The facts are: two years ago today, a decision was made by some very senior publicly-elected representatives of a publicly-funded body, to allow their highly-paid public servants to financially benefit by paying lower taxes into the public purse, at a time when pay freezes were already in place, and pay cuts were on the horizon.
Furthermore, the arrangement was specifically brought in as a knee-jerk reaction to changes in tax legislation that were disadvantageous to only a handful of highly-paid employees. It was a decision which provides them with the option to go down a route which allows them to avoid the rise in tax that the law was intending to introduce.
There is no possibility that a school cook or a library worker can benefit from this 2011 decision. As a final thought, if a scheme could be concocted that would also enable lower paid council workers the option to avoid tax on their own pension contributions, it is yet to appear on an agenda for a behind-closed-doors meeting of the Senior Staff Committee in the Chief Executive’s office.
❏THE CORPORATE GOVERNANCE COMMITTEE will meet at 10am on Monday morning to discuss the WAO’s audit of the council’s accounts. It is certain to be an interesting affair, and is open to the public and the media.
Carmarthenshire’s version of the same meeting was held yesterday morning, where a source tells me the auditor’s representatives in attendance were reluctant to enter discussion with councillors on some of the legal issues, as they were in legal hands.
One question that comes to mind and has not been addressed is exactly how was this payment in lieu of pension contributions made?
Would this have been a benefit in kind, and therefore taxable?
It’s not difficult to see how the Auditor believes something unlawful may have gone on.
I would like to congratulate Jacob for this report but may I also commend the Herald for reporting on this matter in this week’s edition. It is refreshing to read a local newspaper which is prepared to criticise this pathetic Council. The Herald deserves our support.
A very good report indeed, and one which raises some important questions. In Carmarthenshire the council took both independent financial and legal advice before implementing the scheme. How they can claim that the tax dodge didn’t add to costs is beyond me.
I have a good memory, I remember when the Council has been confident with its legal opinions not so long ago in the past.
Google Pembrokeshire care homes judicial review. TWICE I think the council was beaten up in the courtroom.
I too have a long memory…the then council leader John Davies, just prior to the first court hearing in the care homes “fees fiasco” in November 2010, told the press: “We are confident that the council’s position will be upheld by the court when the full facts are explained in the hearing in Cardiff on Tuesday.”
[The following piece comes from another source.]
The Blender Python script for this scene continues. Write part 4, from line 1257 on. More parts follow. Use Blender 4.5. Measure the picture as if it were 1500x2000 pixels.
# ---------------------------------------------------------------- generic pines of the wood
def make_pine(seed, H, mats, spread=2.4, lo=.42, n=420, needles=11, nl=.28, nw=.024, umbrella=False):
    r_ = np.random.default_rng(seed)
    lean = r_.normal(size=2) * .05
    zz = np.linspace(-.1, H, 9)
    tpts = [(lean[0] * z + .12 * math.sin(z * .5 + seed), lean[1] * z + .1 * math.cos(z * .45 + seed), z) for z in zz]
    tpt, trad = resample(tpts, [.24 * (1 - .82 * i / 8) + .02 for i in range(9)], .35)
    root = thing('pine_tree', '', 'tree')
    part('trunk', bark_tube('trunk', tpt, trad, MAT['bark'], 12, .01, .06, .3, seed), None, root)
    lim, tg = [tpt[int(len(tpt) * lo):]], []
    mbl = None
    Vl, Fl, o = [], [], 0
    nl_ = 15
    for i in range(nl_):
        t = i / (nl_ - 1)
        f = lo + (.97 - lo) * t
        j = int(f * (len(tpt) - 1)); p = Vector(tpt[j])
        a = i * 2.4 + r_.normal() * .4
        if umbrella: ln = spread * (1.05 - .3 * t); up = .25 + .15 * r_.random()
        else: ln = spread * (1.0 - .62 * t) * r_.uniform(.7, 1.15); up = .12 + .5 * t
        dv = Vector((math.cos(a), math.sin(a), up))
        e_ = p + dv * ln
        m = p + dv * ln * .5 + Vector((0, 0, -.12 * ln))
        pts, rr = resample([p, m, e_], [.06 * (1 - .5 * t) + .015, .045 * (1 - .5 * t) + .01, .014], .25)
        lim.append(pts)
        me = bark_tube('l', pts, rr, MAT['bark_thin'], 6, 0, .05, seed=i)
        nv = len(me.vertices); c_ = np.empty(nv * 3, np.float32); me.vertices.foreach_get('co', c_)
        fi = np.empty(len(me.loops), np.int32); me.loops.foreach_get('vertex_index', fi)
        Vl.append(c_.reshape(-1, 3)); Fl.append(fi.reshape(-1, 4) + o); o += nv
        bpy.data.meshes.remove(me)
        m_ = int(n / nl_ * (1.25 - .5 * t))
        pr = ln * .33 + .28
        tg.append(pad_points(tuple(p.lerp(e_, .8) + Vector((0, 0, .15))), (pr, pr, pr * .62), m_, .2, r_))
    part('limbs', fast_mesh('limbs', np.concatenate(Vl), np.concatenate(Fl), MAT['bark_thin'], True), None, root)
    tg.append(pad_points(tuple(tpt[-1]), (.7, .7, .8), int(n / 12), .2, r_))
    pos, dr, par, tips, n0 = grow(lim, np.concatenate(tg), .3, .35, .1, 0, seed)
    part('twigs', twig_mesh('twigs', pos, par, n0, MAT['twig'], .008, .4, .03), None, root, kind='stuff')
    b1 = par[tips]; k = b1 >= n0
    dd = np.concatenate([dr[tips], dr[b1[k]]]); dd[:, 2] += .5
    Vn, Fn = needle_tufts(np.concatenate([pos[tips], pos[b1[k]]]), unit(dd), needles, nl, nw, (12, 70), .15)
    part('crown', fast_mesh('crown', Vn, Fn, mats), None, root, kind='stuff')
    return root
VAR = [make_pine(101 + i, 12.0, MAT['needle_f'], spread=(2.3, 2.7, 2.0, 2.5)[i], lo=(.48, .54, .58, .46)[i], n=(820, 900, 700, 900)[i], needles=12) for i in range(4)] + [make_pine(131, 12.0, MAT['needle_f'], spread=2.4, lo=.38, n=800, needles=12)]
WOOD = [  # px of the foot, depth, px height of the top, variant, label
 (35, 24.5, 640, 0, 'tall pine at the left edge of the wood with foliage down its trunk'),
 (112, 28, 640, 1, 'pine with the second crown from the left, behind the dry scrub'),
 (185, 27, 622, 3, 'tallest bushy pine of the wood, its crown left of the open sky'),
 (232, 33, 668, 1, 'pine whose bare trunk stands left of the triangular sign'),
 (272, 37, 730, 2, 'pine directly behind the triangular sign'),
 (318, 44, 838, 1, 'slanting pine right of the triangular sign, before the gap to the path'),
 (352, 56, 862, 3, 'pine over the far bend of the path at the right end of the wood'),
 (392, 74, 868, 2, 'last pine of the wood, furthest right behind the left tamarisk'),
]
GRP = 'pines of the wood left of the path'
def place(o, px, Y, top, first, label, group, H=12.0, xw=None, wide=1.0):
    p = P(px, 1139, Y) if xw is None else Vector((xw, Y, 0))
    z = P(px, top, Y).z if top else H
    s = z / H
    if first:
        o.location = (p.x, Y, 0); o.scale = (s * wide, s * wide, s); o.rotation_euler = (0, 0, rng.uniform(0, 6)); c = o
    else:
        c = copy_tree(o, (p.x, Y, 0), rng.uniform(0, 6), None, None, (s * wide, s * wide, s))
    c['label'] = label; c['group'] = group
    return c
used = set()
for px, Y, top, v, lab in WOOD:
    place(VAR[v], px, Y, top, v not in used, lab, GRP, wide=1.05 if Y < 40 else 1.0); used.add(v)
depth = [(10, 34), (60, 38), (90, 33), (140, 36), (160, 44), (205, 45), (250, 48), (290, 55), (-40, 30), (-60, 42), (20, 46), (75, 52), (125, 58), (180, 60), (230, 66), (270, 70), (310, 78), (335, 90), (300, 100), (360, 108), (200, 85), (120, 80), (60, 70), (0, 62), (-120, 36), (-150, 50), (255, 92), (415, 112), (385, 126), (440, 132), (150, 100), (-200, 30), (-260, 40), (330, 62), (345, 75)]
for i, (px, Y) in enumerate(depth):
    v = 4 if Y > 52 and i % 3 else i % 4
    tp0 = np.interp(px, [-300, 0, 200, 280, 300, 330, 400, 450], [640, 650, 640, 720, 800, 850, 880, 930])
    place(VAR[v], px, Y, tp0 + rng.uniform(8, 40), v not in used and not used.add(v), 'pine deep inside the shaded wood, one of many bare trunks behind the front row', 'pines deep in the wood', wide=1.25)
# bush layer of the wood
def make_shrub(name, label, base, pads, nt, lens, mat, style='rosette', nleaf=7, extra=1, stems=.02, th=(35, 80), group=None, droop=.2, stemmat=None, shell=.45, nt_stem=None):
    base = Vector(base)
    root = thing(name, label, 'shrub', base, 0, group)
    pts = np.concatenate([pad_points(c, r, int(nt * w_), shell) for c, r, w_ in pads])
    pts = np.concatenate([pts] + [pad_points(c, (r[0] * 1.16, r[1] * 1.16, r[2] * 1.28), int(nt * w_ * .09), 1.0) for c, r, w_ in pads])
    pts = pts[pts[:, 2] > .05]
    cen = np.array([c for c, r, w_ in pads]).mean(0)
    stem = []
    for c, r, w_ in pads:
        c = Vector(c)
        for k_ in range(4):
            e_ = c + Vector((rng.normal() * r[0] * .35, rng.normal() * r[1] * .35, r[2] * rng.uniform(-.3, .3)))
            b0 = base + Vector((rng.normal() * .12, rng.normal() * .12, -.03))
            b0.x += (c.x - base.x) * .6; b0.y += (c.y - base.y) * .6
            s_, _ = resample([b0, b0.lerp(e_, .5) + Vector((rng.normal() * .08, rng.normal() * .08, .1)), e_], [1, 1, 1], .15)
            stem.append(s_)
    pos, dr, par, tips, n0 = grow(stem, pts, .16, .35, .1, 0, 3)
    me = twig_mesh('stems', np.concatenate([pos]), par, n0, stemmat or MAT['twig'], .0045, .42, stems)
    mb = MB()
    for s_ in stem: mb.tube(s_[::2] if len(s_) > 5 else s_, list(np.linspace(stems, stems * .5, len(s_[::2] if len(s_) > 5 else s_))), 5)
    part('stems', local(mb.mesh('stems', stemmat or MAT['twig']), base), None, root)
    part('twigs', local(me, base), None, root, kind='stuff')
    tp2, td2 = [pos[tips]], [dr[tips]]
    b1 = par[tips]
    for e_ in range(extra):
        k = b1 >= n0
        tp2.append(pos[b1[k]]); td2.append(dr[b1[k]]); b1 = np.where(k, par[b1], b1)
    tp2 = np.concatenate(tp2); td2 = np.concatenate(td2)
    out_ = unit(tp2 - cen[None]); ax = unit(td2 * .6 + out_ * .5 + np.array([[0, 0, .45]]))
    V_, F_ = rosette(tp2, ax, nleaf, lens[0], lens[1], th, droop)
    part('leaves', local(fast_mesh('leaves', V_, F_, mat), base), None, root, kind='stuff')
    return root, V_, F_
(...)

Fast forward two years; two failed court cases, and a legal bill of £400k to be paid by taxpayers.
£400,000 on legal fees. £1,750,000 on Bluestone. I wonder if someone with long memories would like to work out precisely how much public money has been wasted by PCC over the last two administrations. Could be a tidy sum!
Who exactly gave the council legal advice on this matter and perhaps more importantly, who asked for advice, affecting a small number of senior officers, to sidestep pension arrangements/restrictions considered in the national interest by the UK Government?
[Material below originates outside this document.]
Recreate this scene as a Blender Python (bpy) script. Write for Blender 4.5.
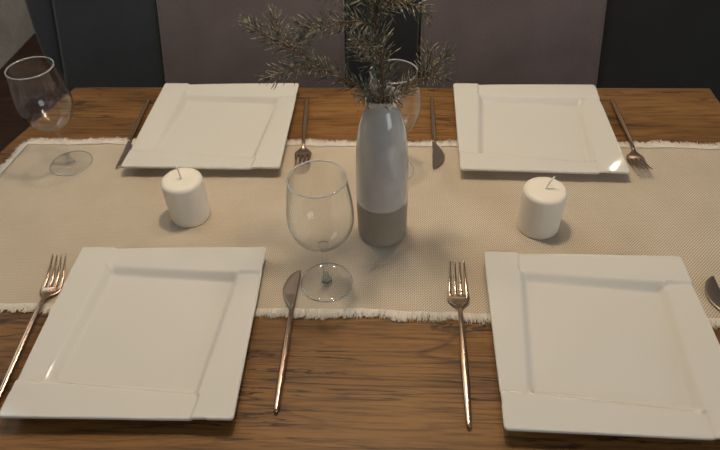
import bpy, bmesh, math, random
from mathutils import Vector, Matrix, Quaternion
import numpy as np

for o in list(bpy.data.objects):
    bpy.data.objects.remove(o)
sc = bpy.context.scene
COL = sc.collection
T = 0.75                       # height of the tabletop above the floor

# ------------------------------------------------------------------ camera
cam_d = bpy.data.cameras.new('camera')
cam = bpy.data.objects.new('camera', cam_d)
COL.objects.link(cam)
rt = Vector((0.99835419, 0.04999386, -0.0280985))
up = Vector((-0.01386233, 0.68579777, 0.72766013))
fw = Vector((-0.05564842, 0.72607302, -0.68536211))
R = Matrix((rt, up, -fw)).transposed()
cam.matrix_world = Matrix.Translation((0, 0, T + 0.62585)) @ R.to_4x4()
cam_d.sensor_width = 36
cam_d.lens = 36 * 611.48 / 720
cam_d.clip_start = 0.02
cam_d.dof.use_dof = True
cam_d.dof.focus_distance = 0.80
cam_d.dof.aperture_fstop = 11
sc.camera = cam

# ------------------------------------------------------------------ world, lamps, exposure
w = bpy.data.worlds.new('room_ambience')
sc.world = w
w.use_nodes = True
wn = w.node_tree
bg = wn.nodes['Background']
bg.inputs[0].default_value = (0.80, 0.86, 0.92, 1)
bg.inputs[1].default_value = 0.13


def lamp(name, loc, energy, color, radius):
    d = bpy.data.lights.new(name, 'POINT')
    d.energy = energy
    d.color = color
    d.shadow_soft_size = radius
    o = bpy.data.objects.new(name, d)
    o.location = loc
    COL.objects.link(o)
    return o


WARM = (1.0, 0.81, 0.60)
lamp('ceiling_lamp_bulb', (-0.05, 0.80, T + 1.15), 22.0, WARM, 0.06)
lamp('ceiling_lamp_bulb', (0.22, 0.98, T + 1.25), 8.0, WARM, 0.028)
lamp('ceiling_lamp_bulb', (-0.36, 0.95, T + 1.25), 8.0, WARM, 0.028)

lamp('ceiling_lamp_bulb', (-1.30, 1.50, T + 1.20), 2.0, WARM, 0.014)
lamp('ceiling_lamp_bulb', (1.02, 2.40, T + 1.15), 2.5, WARM, 0.014)


def area(name, loc, target, sx, sy, energy, color):
    d = bpy.data.lights.new(name, 'AREA')
    d.shape = 'RECTANGLE'
    d.size = sx
    d.size_y = sy
    d.energy = energy
    d.color = color
    o = bpy.data.objects.new(name, d)
    o.location = loc
    o.rotation_euler = (Vector(target) - Vector(loc)).to_track_quat('-Z', 'Y').to_euler()
    COL.objects.link(o)
    return o


area('window_daylight', (-1.78, 1.2, T + 1.35), (0, 0.8, T), 0.8, 0.8, 6.0, (0.66, 0.85, 1.0))
area('window_daylight', (1.9, -1.2, T + 0.9), (0, 0.8, T), 1.2, 1.2, 15.0, (0.90, 0.95, 1.0))

sc.view_settings.view_transform = 'Standard'
sc.view_settings.look = 'None'
sc.view_settings.gamma = 1
sc.view_settings.use_curve_mapping = False
sc.view_settings.exposure = 0.05


# ------------------------------------------------------------------ helpers
def lin(r, g, b):
    def f(c):
        c /= 255
        return c / 12.92 if c <= 0.04045 else ((c + 0.055) / 1.055) ** 2.4
    return (f(r), f(g), f(b), 1)


def mat(name, color=(0.8, 0.8, 0.8, 1), rough=0.5, metal=0.0, **kw):
    m = bpy.data.materials.new(name)
    m.use_nodes = True
    b = m.node_tree.nodes['Principled BSDF']
    b.inputs['Base Color'].default_value = color
    b.inputs['Roughness'].default_value = rough
    b.inputs['Metallic'].default_value = metal
    for k, v in kw.items():
        b.inputs[k.replace('_', ' ')].default_value = v
    return m


def nodes(m):
    return m.node_tree.nodes, m.node_tree.links, m.node_tree.nodes['Principled BSDF']


def mesh_obj(name, verts, faces, m=None, parent=None, smooth=True):
    me = bpy.data.meshes.new(name)
    me.from_pydata([tuple(v) for v in verts], [], faces)
    me.update()
    if m:
        me.materials.append(m)
    if smooth:
        me.polygons.foreach_set('use_smooth', [True] * len(me.polygons))
    o = bpy.data.objects.new(name, me)
    COL.objects.link(o)
    if parent:
        o.parent = parent
    return o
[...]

Does it matter if it is legal or not, surely it is wrong and not what we should expect from a public funded body.
Is it likely that IPG members will condemn these payments?
On another tack, this happened against the background of MP expenses troubles and national financial collapse.
I think OG first brought this to public attention shortly after it was agreed. It was also picked up by WT.
I wrote to our AM, who was apparently comfortable with the proposal as it wasn’t going to cost the Council (us) any more, and our MP thought the proposal was “interesting”. I would like to know if they have had any further thoughts now.
John Hudson is right.
I first drew attention to this business back in February 2012.
See link: http://oldgrumpy.co.uk/archived/February%2016%202012.html
So Jacob is only 20 months behind the times.
And Old Grumpy was only a month behind the Western Telegraph’s coverage. That’s no boast!
See link: http://www.westerntelegraph.co.uk/news/9485101.Top_earner_pension_change_at_Pembrokeshire_County_Council/
It’s also worth noting that, of the two reports, only the Western Telegraph’s coverage questioned the issue of legality. Who’d have thought?
Not to be outdone by claims for either OG or WT, I must tell you that on 25/10/11 I submitted an FoIA request to PCC to obtain a copy of the report. They provided me with a copy of the draft minute which I forwarded to OG and WT to use as they wished.
In a Labour Party meeting in October 2011 I questioned Sue Perkins over the decision, pointing out that as a mutual scheme the Pension Fund relied an contributions from high earners to achieve investment returns for the benefit of all. Sue replied that the committee had relied on advice from the Director of Finance as nobody on the committee had in-depth knowledge on pension matters.
So the Director of Finance advised Cllr Susan Perkins and her fellow committee members on financial matters that he and other high salaried employees would probably benefit from financially, or would definitely be able to. Cllr Perkins then suggests/admits that nobody on the committee had any in depth knowledge on pension matters.
I cannot believe that if someone advises you that a tax benefit would occur if certain steps where taken, you would not seek advice from someone with an in-depth knowledge of taxation to make a decision.
I am sorry but these councillors are in control of a multi million pound budget and have failed the taxpayers of Pembrokeshire.
Jacob – revealing to all the world that I was scooped by Wales’ biggest selling weekly snoozepaper is a bit of a low blow.
I had hoped our rivalry could be conducted on civilised terms, but now you have chosen to make this sneak attack on my reputation, the gloves are off.
To deprive you of any future opportunity to deploy these underhand tactics, I would ask that another similar failure is “taken into account”.